Precalentar el horno a 170º y engrasar una fuente de horno rectangular. En un bol, mezclar los frutos secos, el azúcar moreno y la canela con 50 gramos del azúcar normal. Incorporar los huevos batidos con 100 gramos de la mantequilla fundida y reservar.
Volver a fundir la mantequilla restante para ir pintando la pasta filo con una brocha de repostería. Ponemos la primera capa, pintamos, ponemos la segunda, volvemos a pintar, y así hasta acabarla. Es importante que cuelgue por los lados.
Remover la mezcla de frutos secos y verter sobre la pasta filo. Doblar la masa que sobra por los lados, de manera que haga como una solapa por encima, sin llegar a cubrir del todo. Cocer en el horno 45 minutos, hasta que esté crujiente.

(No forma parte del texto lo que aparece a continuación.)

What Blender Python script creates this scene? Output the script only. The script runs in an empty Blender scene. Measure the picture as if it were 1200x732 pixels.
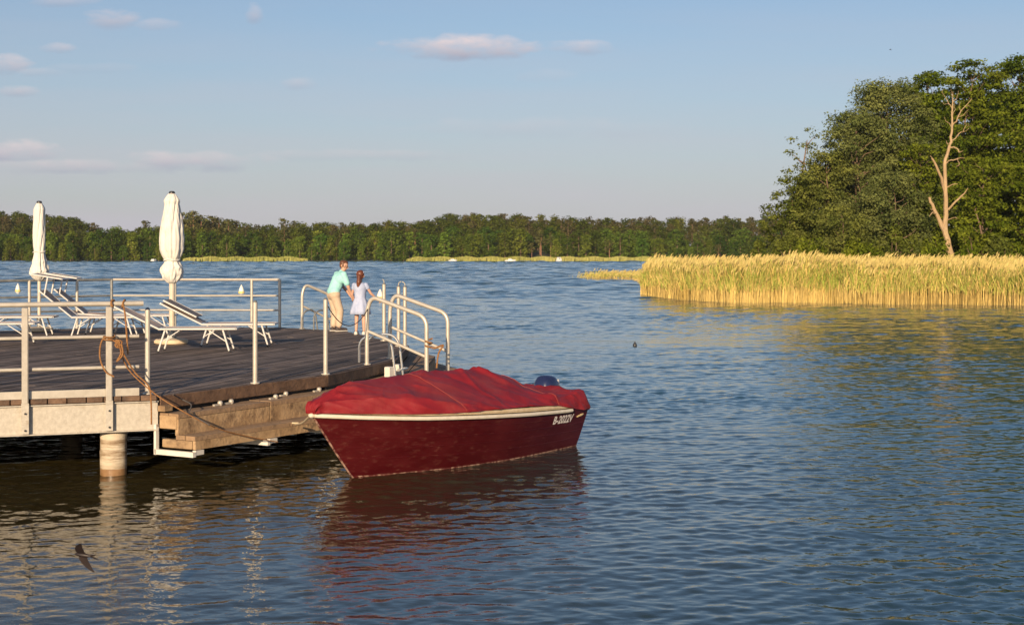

Mientras se cuece el pastel, colocar el azúcar restante en un cazo con la miel, el zumo de limón y 100 ml. de agua. Llevar a ebullición y luego cocer a fuego lento 5-10 minutos, hasta conseguir un jarabe no muy denso. Retirarlo del fuego, agregar el agua de azahar y dejar enfriar. Sacar el pastel del horno y rociar sobre él el jarabe de miel. Dejar enfriar del todo y luego servir con los pistachos reservados y una cucharada del yogur griego a un lado. O a los dos lados, vamos.
Lo pruebo y el día queda atrás, por muy horrible que haya sido... Merece la pena. A reponer fuerzas, que hay que ir sacando la ropita de verano.